> _Problem description_
Look in the material below for the line with "Reconstruct this image" and the line with "return WALL_Y + WALL_T * x", then set down exactly those two lines and all lines between, nothing more.
────────
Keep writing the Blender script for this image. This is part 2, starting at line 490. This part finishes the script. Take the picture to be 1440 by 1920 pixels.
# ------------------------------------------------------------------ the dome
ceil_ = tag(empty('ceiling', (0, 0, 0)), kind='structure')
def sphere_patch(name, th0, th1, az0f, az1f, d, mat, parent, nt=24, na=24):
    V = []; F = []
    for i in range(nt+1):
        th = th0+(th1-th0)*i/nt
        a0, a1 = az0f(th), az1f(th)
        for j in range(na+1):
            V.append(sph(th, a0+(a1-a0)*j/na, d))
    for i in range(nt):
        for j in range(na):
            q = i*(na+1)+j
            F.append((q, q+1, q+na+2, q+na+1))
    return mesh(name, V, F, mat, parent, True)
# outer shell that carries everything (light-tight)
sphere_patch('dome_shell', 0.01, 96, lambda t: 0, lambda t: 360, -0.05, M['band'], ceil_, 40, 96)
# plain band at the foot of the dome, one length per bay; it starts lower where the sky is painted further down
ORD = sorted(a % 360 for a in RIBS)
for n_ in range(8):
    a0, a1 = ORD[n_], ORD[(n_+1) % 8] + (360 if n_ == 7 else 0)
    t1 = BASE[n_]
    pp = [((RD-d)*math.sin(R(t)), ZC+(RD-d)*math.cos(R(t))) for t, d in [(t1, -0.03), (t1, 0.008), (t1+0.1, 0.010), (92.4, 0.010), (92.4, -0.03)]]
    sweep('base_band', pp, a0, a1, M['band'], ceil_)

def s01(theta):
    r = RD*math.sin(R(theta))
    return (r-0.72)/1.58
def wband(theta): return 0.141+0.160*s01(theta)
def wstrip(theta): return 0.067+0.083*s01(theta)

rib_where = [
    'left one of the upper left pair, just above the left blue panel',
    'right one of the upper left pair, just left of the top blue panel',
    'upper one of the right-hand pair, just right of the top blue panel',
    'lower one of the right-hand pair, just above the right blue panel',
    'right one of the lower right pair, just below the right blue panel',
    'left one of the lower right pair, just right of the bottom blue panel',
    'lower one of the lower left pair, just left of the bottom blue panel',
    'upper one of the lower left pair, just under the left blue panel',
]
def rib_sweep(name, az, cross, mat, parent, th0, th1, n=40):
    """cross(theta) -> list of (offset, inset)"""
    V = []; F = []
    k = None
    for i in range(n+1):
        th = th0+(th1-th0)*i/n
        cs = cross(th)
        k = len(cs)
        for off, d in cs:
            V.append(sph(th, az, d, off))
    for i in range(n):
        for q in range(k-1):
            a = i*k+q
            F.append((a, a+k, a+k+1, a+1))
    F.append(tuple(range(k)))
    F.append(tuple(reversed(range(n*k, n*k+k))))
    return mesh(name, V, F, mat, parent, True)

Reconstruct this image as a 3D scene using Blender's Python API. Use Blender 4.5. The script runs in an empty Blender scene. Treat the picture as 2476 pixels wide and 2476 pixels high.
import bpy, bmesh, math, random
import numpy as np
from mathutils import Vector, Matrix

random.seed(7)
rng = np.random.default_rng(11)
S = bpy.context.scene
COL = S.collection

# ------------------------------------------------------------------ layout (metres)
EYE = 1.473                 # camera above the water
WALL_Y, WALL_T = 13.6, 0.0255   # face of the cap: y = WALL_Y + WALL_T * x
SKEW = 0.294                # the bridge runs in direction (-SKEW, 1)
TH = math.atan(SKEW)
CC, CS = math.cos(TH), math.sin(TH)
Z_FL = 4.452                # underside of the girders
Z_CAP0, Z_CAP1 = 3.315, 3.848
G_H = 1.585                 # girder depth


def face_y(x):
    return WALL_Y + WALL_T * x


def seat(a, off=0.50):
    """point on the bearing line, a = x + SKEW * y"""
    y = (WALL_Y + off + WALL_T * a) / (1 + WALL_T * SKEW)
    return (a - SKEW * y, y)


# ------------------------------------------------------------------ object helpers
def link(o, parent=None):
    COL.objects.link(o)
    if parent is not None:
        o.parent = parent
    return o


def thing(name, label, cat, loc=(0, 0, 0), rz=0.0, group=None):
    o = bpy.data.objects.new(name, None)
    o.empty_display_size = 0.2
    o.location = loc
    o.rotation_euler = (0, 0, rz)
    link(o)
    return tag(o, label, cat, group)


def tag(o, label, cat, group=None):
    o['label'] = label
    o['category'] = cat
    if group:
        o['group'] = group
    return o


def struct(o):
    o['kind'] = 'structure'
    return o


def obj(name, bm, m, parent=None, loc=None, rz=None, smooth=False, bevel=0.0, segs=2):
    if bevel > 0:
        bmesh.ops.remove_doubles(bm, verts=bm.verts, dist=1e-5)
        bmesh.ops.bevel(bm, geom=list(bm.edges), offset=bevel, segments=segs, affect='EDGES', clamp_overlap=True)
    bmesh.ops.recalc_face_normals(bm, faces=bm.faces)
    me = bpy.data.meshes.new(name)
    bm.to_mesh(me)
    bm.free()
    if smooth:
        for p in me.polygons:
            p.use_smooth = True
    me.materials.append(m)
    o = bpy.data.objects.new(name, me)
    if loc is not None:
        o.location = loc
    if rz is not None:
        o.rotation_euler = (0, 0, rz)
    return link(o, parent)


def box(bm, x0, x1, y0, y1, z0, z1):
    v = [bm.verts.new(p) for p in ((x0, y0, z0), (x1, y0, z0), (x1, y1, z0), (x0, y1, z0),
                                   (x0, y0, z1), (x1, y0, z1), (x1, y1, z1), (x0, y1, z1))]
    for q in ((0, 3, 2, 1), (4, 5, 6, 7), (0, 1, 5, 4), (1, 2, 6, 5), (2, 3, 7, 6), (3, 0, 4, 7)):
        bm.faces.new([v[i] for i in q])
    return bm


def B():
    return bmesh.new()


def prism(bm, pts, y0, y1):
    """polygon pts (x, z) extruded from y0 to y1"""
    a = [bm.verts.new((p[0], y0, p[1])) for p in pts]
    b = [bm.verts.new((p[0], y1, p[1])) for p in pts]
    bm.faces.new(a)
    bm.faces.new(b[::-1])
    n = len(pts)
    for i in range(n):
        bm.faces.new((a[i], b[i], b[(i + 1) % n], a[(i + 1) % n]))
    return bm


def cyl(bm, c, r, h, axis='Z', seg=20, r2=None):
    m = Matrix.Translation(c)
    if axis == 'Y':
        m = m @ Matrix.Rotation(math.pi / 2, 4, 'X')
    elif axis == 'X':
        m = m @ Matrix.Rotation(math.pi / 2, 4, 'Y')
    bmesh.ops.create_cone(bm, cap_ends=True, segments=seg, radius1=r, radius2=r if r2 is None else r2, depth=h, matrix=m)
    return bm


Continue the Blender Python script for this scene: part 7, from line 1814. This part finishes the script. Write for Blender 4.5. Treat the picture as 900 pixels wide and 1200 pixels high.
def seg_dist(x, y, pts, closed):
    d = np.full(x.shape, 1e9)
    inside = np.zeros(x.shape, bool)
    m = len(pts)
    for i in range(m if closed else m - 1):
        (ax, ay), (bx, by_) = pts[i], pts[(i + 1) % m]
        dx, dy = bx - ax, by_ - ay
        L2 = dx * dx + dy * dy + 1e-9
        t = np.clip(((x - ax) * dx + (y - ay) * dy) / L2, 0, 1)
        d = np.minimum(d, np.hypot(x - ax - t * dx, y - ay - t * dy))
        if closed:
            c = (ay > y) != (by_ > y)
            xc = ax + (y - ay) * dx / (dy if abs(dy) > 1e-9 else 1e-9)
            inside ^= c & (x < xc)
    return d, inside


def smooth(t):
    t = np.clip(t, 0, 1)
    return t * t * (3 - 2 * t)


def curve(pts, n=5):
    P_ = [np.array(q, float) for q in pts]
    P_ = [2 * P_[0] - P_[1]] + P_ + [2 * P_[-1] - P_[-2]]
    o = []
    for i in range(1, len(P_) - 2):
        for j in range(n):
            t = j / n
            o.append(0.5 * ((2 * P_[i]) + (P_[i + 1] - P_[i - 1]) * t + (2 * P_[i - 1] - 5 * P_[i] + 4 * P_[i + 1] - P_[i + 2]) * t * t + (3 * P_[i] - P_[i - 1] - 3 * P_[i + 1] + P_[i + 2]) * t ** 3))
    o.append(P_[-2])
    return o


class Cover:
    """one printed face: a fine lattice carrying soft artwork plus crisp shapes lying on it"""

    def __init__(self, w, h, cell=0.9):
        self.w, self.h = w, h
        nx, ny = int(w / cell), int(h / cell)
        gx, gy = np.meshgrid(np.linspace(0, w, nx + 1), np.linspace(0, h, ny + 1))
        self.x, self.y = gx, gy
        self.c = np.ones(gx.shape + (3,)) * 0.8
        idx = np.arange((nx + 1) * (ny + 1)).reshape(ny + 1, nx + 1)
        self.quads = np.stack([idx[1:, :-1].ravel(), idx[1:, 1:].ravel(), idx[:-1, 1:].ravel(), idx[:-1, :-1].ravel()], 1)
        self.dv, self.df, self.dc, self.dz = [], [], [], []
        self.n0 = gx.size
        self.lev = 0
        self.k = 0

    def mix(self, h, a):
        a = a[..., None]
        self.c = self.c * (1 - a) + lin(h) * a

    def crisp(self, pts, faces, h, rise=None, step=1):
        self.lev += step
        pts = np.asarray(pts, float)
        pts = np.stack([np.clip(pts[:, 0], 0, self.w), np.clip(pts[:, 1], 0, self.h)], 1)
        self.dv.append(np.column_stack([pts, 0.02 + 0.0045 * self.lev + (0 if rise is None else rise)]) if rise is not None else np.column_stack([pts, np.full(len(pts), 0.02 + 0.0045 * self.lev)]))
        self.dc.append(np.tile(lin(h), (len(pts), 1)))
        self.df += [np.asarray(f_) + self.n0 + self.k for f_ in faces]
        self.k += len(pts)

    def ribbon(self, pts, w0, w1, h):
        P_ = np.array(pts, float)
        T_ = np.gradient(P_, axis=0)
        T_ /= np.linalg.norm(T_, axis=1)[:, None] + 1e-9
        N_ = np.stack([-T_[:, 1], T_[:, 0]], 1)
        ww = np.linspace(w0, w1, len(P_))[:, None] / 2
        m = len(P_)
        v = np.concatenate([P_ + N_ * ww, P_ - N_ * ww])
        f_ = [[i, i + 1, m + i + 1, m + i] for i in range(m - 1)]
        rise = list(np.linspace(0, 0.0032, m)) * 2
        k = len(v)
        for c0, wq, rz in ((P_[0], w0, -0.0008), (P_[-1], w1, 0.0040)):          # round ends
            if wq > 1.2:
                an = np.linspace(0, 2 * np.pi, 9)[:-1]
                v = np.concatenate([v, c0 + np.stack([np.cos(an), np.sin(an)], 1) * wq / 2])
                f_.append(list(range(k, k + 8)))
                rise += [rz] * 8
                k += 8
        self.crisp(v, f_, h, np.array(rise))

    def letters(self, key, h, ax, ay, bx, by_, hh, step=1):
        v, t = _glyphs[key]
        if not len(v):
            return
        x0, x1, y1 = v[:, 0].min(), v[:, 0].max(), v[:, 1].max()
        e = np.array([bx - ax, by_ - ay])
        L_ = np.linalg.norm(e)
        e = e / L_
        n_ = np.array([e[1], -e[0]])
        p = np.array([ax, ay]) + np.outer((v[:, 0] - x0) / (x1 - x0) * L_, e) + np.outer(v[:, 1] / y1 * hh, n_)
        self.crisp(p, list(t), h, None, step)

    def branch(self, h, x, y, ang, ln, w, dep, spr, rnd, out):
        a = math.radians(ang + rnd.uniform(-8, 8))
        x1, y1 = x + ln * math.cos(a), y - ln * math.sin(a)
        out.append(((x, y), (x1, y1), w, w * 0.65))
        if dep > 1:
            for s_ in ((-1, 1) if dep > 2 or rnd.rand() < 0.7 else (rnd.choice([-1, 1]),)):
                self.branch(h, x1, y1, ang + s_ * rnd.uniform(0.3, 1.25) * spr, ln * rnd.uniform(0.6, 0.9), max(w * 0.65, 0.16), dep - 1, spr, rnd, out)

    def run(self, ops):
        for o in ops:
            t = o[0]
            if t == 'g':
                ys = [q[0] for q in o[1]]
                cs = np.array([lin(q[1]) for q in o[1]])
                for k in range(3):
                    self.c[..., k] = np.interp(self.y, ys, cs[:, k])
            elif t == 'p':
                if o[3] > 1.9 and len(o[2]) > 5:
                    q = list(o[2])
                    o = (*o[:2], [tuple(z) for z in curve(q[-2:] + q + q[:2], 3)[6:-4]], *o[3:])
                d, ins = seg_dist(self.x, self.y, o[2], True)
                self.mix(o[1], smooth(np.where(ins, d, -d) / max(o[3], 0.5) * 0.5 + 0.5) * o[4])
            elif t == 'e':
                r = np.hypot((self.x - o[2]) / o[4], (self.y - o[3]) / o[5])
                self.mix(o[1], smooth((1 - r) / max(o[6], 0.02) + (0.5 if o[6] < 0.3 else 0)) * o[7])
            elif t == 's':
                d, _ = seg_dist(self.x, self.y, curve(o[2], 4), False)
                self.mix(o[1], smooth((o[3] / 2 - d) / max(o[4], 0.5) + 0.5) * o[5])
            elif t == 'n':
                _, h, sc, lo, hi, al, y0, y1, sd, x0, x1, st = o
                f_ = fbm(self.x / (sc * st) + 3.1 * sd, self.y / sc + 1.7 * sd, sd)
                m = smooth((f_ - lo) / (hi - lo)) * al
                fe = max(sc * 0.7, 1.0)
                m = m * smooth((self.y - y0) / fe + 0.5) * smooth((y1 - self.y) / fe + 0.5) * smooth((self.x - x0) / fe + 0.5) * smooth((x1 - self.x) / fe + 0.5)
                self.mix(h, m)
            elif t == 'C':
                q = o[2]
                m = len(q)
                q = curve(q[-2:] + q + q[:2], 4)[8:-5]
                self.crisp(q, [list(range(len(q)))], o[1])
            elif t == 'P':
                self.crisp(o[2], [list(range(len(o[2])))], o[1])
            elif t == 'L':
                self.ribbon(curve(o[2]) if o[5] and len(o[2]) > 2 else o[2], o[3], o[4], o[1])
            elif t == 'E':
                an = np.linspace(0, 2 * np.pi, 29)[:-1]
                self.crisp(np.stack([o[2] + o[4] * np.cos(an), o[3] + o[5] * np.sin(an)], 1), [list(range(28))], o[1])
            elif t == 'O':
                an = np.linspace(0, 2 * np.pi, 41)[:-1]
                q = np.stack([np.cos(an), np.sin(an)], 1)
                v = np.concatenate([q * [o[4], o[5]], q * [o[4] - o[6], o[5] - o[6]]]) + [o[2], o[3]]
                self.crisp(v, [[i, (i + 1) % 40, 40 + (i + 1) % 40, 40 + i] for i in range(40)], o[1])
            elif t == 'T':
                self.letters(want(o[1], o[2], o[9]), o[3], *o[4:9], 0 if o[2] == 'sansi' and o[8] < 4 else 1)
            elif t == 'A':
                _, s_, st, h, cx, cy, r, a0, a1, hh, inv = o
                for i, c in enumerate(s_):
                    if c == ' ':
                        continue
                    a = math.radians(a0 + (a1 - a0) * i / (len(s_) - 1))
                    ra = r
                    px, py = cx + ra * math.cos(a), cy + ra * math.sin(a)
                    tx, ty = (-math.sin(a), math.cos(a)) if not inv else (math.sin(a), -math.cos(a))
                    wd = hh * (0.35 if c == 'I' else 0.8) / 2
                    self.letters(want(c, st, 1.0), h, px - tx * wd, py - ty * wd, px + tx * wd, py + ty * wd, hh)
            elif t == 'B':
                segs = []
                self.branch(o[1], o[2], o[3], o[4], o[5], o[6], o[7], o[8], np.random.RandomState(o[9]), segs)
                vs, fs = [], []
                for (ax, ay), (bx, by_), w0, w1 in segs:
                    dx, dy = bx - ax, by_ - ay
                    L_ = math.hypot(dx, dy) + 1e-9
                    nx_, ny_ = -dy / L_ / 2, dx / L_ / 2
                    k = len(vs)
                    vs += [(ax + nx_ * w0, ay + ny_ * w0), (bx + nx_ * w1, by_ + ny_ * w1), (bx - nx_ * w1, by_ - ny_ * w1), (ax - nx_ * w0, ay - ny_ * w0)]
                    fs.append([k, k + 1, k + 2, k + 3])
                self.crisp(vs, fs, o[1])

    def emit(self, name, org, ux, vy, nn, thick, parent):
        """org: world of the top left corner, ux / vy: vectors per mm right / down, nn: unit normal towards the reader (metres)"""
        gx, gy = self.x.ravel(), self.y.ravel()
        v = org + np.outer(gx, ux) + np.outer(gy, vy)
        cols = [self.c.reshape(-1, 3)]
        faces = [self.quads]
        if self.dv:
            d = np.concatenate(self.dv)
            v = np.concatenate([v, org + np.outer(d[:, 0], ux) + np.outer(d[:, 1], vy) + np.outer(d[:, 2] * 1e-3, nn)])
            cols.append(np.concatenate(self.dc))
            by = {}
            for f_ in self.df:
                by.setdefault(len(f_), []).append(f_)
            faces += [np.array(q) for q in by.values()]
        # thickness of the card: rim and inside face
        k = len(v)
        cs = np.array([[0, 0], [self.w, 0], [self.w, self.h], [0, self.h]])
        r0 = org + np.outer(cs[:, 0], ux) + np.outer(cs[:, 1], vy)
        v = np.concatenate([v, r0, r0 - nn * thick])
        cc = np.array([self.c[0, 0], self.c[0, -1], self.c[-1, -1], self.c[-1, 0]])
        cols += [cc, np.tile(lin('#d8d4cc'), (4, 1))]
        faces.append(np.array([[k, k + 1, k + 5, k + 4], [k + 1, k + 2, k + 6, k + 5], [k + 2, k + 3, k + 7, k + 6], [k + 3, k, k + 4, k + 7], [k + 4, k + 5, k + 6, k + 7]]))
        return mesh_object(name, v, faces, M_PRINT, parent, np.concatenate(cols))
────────
> _Solution to this task_
Reconstruct this image as a 3D scene using Blender's Python API. Use Blender 4.5. The script runs in an empty Blender scene. Treat the picture as 2476 pixels wide and 2476 pixels high.
import bpy, bmesh, math, random
import numpy as np
from mathutils import Vector, Matrix

random.seed(7)
rng = np.random.default_rng(11)
S = bpy.context.scene
COL = S.collection

# ------------------------------------------------------------------ layout (metres)
EYE = 1.473                 # camera above the water
WALL_Y, WALL_T = 13.6, 0.0255   # face of the cap: y = WALL_Y + WALL_T * x
SKEW = 0.294                # the bridge runs in direction (-SKEW, 1)
TH = math.atan(SKEW)
CC, CS = math.cos(TH), math.sin(TH)
Z_FL = 4.452                # underside of the girders
Z_CAP0, Z_CAP1 = 3.315, 3.848
G_H = 1.585                 # girder depth


def face_y(x):
    return WALL_Y + WALL_T * x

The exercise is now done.